LOS ANGELES — Historically, the Clippers haven’t done well playing during daytime hours. Matinee games have proven difficult for them in the past, whatever the reason.
So, predictably Sunday’s 12:30 p.m. game at Crypto.com Arena started off disastrously, a lackadaisical performance best left in the dark. They trailed by 16 points five minutes into the contest.
By the time it ended, though, the Clippers had scored 22 consecutive points in a five-minute span that not only lifted them to a 125-114 victory over the Brooklyn Nets but lit up a boisterous afternoon crowd.
With each basket, the crowd roared. With each rebound, they cheered, joining the high-fiving Clippers bench until the final buzzer revealed an eye-opening 11-point victory.
“In that fourth quarter, we were on a whole other level,” said Clippers coach Tyronn Lue.
The early tip-off was compounded by a rare three days off, which left the Clippers (27-14) out of sync and out of touch shooting-wise for the first 36 minutes. Most notable was the lack of scoring early on from Kawhi Leonard and Paul George.
But after a quiet first three quarters from Leonard, he went on a spree, scoring 14 of his 21 points off layups, dunks and short tosses in the final quarter as the Clippers (25-14) closed out their third straight victory.
George finished with 12 points and seven rebounds.
Lue said he couldn’t remember many of the details of the game or what flipped the switch for the Clippers in the fourth but pointed to their defensive play in stopping the Nets (17-25).
“We just stayed with it,” Lue said. “We didn’t play our best game. PG and Kawhi struggled tonight from the field. James (Harden) carried the load in the third quarter and Russ was really good off the bench. Norm made a huge 3. It was a total team effort.
“Everyone contributed.”
Russell Westbrook said the Clippers knocked out their malaise by attacking more in the fourth quarter, being aggressive on both sides of the ball.
“Earlier in the game, they were coming at us, and then in the fourth quarter, I thought we were the aggressors,” Westbrook said. “We did a great job of being aggressive offensively and defensively, attacking using our size, getting to the paint, making the right reads.
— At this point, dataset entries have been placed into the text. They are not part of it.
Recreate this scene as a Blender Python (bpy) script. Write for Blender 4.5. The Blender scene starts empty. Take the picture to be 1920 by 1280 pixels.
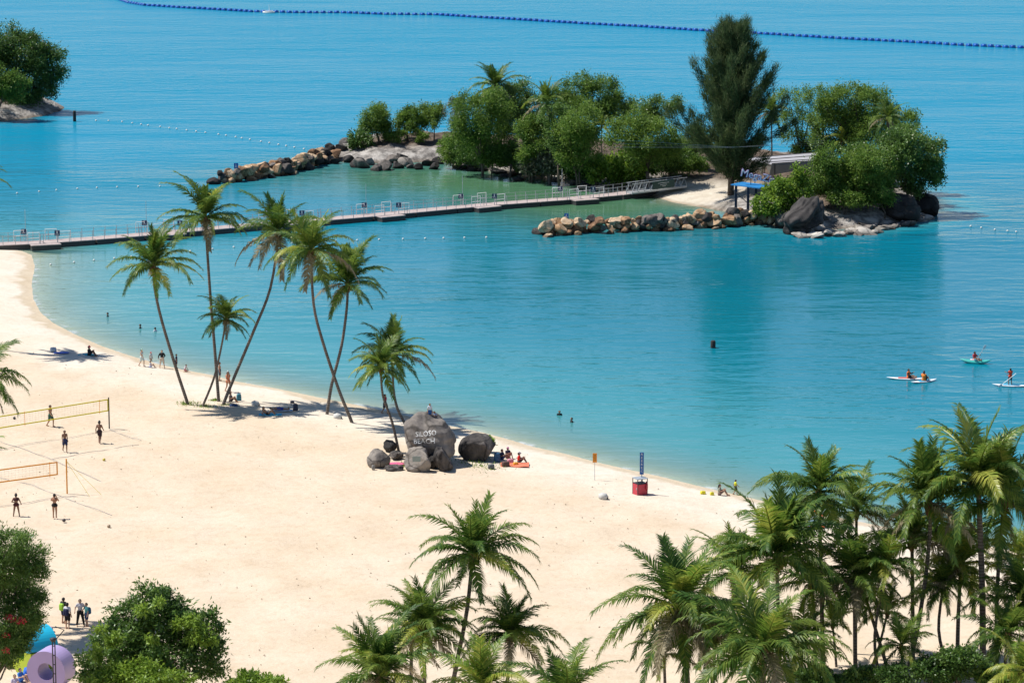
import bpy, bmesh, math, random
import numpy as np
from mathutils import Vector, Matrix, Euler
from mathutils.bvhtree import BVHTree
R = math.radians
sc = bpy.context.scene
COL = sc.collection
# ------------------------------------------------------------------ camera, sky, sun, exposure
CH, FPX, PITCH = 54.0, 5800.0, math.atan(1080 / 5800.0)
cd = bpy.data.cameras.new('camera'); cam = bpy.data.objects.new('camera', cd); COL.objects.link(cam)
cd.sensor_width = 36.0; cd.lens = FPX / 1920 * 36.0; cd.clip_start = 1.0; cd.clip_end = 20000
cam.location = (0, 0, CH); cam.rotation_euler = (math.pi / 2 - PITCH, 0, 0); sc.camera = cam
SUN_EL, SUN_DX, SUN_DY = R(59), -0.975, 0.22
W = bpy.data.worlds.new('World'); sc.world = W; W.use_nodes = True
sky = W.node_tree.nodes.new('ShaderNodeTexSky'); sky.sky_type = 'NISHITA'; sky.sun_disc = False
sky.sun_elevation = SUN_EL; sky.sun_rotation = math.atan2(SUN_DX, SUN_DY); sky.air_density = 1.0; sky.dust_density = 0.0; sky.ozone_density = 1.5; sky.altitude = 2000
W.node_tree.links.new(sky.outputs[0], W.node_tree.nodes['Background'].inputs[0])
W.node_tree.nodes['Background'].inputs[1].default_value = 0.10
sd_ = bpy.data.lights.new('sun', 'SUN'); sun = bpy.data.objects.new('sun', sd_); COL.objects.link(sun)
sd_.energy = 5.0; sd_.angle = R(0.53); sd_.color = (1.0, 0.955, 0.89)
sun.rotation_euler = Vector((SUN_DX * math.cos(SUN_EL), SUN_DY * math.cos(SUN_EL), math.sin(SUN_EL))).to_track_quat('Z', 'Y').to_euler()
sc.view_settings.view_transform = 'Standard'; sc.view_settings.look = 'None'; sc.view_settings.gamma = 1.0
sc.view_settings.exposure = 0.30
sc.render.engine = 'CYCLES'; sc.cycles.use_denoising = True
sc.cycles.max_bounces = 6; sc.cycles.transparent_max_bounces = 12; sc.cycles.caustics_reflective = False

# ------------------------------------------------------------------ projection: photo pixel (1920x1280) -> place
cp, sp = math.cos(PITCH), math.sin(PITCH)
def ray(px, py):
    r = (px - 960) / FPX; u = -(py - 640) / FPX
    return np.array([r, cp + u * sp, -sp + u * cp])
def P(px, py, z=0.0):
    d = ray(px, py); t = (z - CH) / d[2]
    return np.array([d[0] * t, d[1] * t, z])
def D(px, py, Y):                      # point seen at a pixel, at a known distance Y
    d = ray(px, py); t = Y / d[1]
    return np.array([d[0] * t, Y, CH + d[2] * t])
def mpp(Y): return Y / FPX / cp        # metres per photo pixel at distance Y

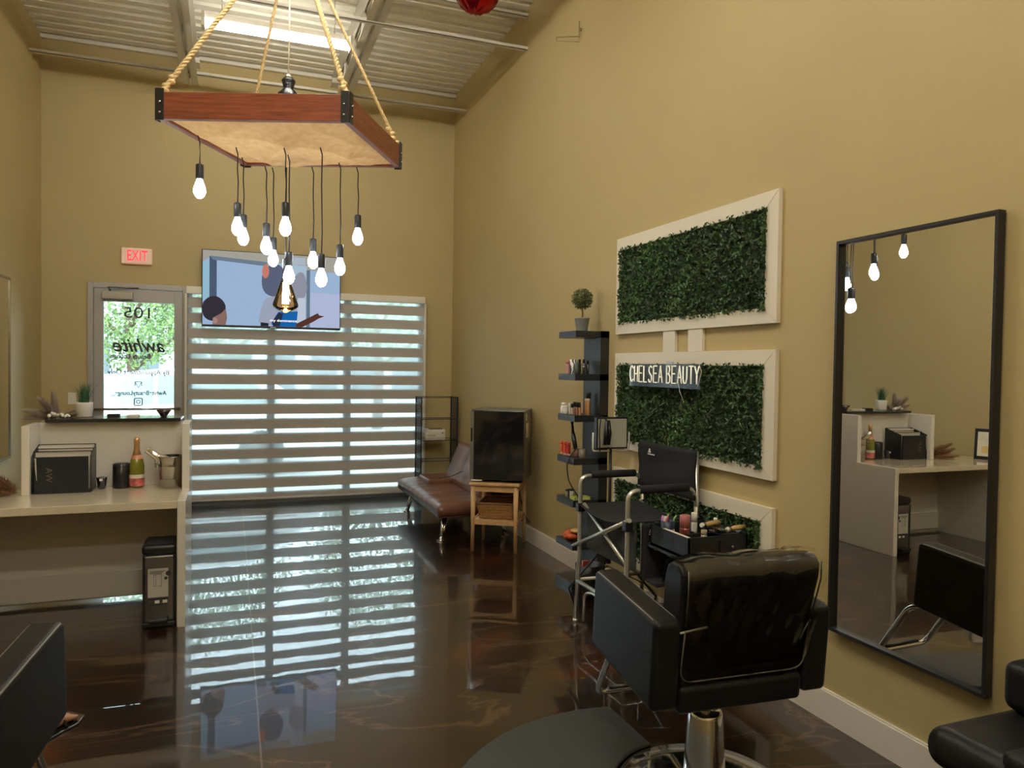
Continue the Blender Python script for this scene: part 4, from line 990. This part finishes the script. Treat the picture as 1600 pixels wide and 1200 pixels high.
def champagne():
    o = thing('sparkling_bottle', 'green sparkling juice bottle with gold neck foil and pink fruit label', 'bottle', (-.548, 5.115, zt))
    MB().lathe([(.036, 0), (.042, .006), (.043, .08), (.043, .135), (.037, .17), (.024, .205), (.016, .235), (.0145, .265), (.0145, .30)], n=28).build('glass_body', mat('bottle_green', (.20, .19, .02), .12, coat=1), o)
    MB().lathe([(.0255, .200), (.0175, .232), (.0158, .262), (.0175, .268), (.0175, .300), (.012, .308), (0, .308)], n=24).build('neck_foil', mat('gold_foil', (.62, .38, .16), .3, metal=.7), o)
    MB().lathe([(.0345, .178), (.0262, .2015)], n=24, cap=False).build('neck_label', mat('coral_label', (.72, .30, .18), .4), o)
    MB().lathe([(.0438, .060), (.0438, .082)], n=28, cap=False).build('white_label', mat('cream_label', (.75, .70, .58), .4), o)
    MB().lathe([(.0436, .012), (.0436, .060)], n=28, cap=False).build('fruit_label', mat('fruit_label', (.62, .14, .14), .4, noise=.8, nscale=24), o)
champagne()
def ice_bucket():
    o = thing('ice_bucket', 'steel champagne bucket with ring handles at the desk end', 'bucket', (-.348, 5.06, zt))
    MB().lathe([(.060, 0), (.064, .004), (.069, .05), (.0705, .052), (.0705, .057), (.074, .13), (.0755, .132), (.0755, .137), (.079, .185), (.083, .190), (.083, .197), (.077, .197), (.060, .012), (0, .012)], n=36, cap=False).build('bucket_body', STEEL, o)
    for s in (-1, 1):
        MB().tube([(s * .088 + .004 * s * cos(a), .022 * cos(a) - .02, .150 + .022 * sin(a)) for a in [2 * pi * k / 14 for k in range(15)]], .004, 6).build('ring_handle', STEEL, o)
ice_bucket()
o = thing('steel_shaker', 'tilted shiny steel bottle resting in the champagne bucket', 'bottle', (-.325, 5.05, zt + .105)); o.rotation_euler = (0, radians(-50), 0); o.scale = (1.12, 1.12, 1.05)
MB().lathe([(0.0, -.01), (.034, -.01), (.036, .08), (.030, .115), (.020, .135), (.019, .19), (.021, .195), (.020, .20), (0, .20)], n=24).build('body', CHROME, o)
zc = 1.1465
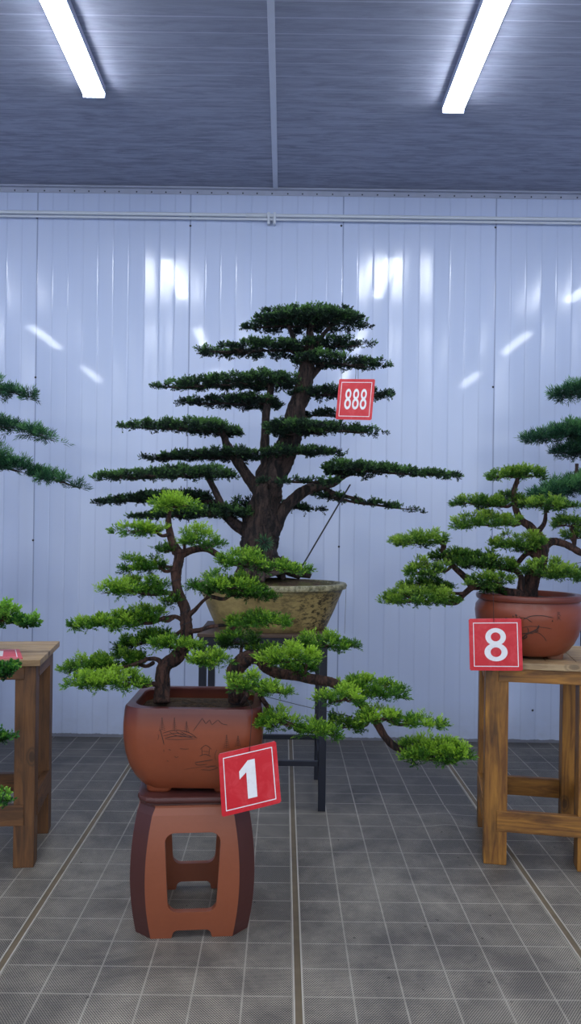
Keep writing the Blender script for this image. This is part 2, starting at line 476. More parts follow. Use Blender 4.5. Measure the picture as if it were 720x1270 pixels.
# ================================================================== FOLIAGE
SPEC = {  # sprig length, leaves, leaf length, leaf width, sprigs per m2, open angle
    'juniper': (.028, 9, .0125, .0038, 10500, .75, 'leaf_bright'),
    'juniper8': (.026, 9, .012, .0038, 10500, .75, 'leaf_mid'),
    'yew': (.024, 8, .0135, .0064, 3300, 1.0, 'leaf_dark'),
    'podo': (.045, 10, .036, .0048, 2600, .8, 'leaf_podo'),
    'box': (.026, 7, .015, .0105, 5200, .95, 'leaf_box'),
}
def sprig_mesh(name, O, D, L, tint, sp, rs, parent, off):
    sl, nl, ll, lw, _, ang, mat = SPEC[sp]
    N = len(O)
    D = D / np.linalg.norm(D, axis=1, keepdims=True)
    h = np.where(np.abs(D[:, 2:3]) < .9, np.array([[0, 0, 1.]]), np.array([[1., 0, 0]]))
    e1 = np.cross(D, h); e1 /= np.linalg.norm(e1, axis=1, keepdims=True); e2 = np.cross(D, e1)
    V = []; T = []
    for j in range(nl):
        s = j / (nl - 1)
        phi = j * 2.4 + rs.uniform(0, .9, N)
        al = ang * (1 - .55 * s) + rs.uniform(-.15, .15, N)
        if j == nl - 1: al = rs.uniform(0, .2, N)
        perp = e1 * np.cos(phi)[:, None] + e2 * np.sin(phi)[:, None]
        ld = D * np.cos(al)[:, None] + perp * np.sin(al)[:, None]
        side = np.cross(ld, D * .2 + rs.normal(0, 1, (N, 3))); side /= (np.linalg.norm(side, axis=1, keepdims=True) + 1e-9)
        b = O + D * (L * s * .9)[:, None]
        l = (ll * rs.uniform(.7, 1.15, N))[:, None]
        w = lw * .5
        V.append(np.stack([b, b + ld * l * .5 + side * w, b + ld * l, b + ld * l * .5 - side * w], 1))
        tt = tint + .30 * (s - .6) + rs.uniform(-.1, .1, N)
        T.append(np.stack([tt - .15, tt, tt + .12, tt], 1))
    V = np.concatenate(V).reshape(-1, 3) - np.array(off)[None]; T = np.clip(np.concatenate(T).reshape(-1), 0, 1)
    n = len(V); me = bpy.data.meshes.new(name)
    me.vertices.add(n); me.vertices.foreach_set('co', V.astype(np.float32).ravel())
    me.loops.add(n); me.loops.foreach_set('vertex_index', np.arange(n, dtype=np.int32))
    me.polygons.add(n // 4); me.polygons.foreach_set('loop_start', np.arange(0, n, 4, dtype=np.int32))
    at = me.attributes.new('tint', 'FLOAT', 'POINT'); at.data.foreach_set('value', T.astype(np.float32))
    me.update(calc_edges=True)
    return mesh_obj(name, me, MT[mat], parent)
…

And, as you saw, it changed the whole momentum of the game.”
Lue had hoped the three-day break would serve as a refresher for the veteran team, enabling the team to “get our legs back” and for the players to get treatment for minor ailments that might have lingered after winning 23 of 27 games, including a 9-2 streak.
Instead, it made for a long day against the Nets, who were coming off a convincing victory against the Lakers two days earlier. They used the momentum from that victory to build a 12-point halftime lead, extending it to 18 (104-86) in the fourth quarter.
The Clippers, behind Harden’s strong second-half play, eventually cut the lead to nine, 106-97, when he made three free throws after being fouled on a 3-point attempt by Nets’ Lonnie Walker IV with 7:58 left in the game. Harden had 14 of his team-high 24 points in the latter half to go along with his 10 assists.
Westbrook followed with a steal and a dunk to trim the lead,106-99. He continued to pester the Nets for 23 points on 10-of-16 shooting, nine rebounds and six assists.
For a while the Nets responded to every challenge the Clippers threw at them until the final four minutes, holding onto a 113-101 lead with 6:07 left to play. Suddenly, the Clippers’ offense woke up and went on a 10-1 run to pull within one, 114-113.
The rest of the team kept going. The late stages were a marked difference from the start.
“That was a first of a kind (for me) with a slow start then red hot at the end,” George said. “That was a different game, definitely a different game. Happy to be on the winning side of that one instead of having a start like that and not being able to finish.”
The Nets jumped out to a 16-0 lead, a painful start for a Clippers team looking to further cement their dominance in the league.
Instead, they opened with the energy of quicksand in the first half, going scoreless until Terance Mann buried his first 3-pointer at the 7:28 mark of the first quarter. Mann followed with his second 3 to trim the lead, 16-6. Westbrook brought a much-needed spark to complete an 18-2 run that closed the gap, 18-18.
The Nets didn’t blink and twice used 7-0 runs to open a 42-29 lead in the second and the Clippers trailed 61-49 at the half.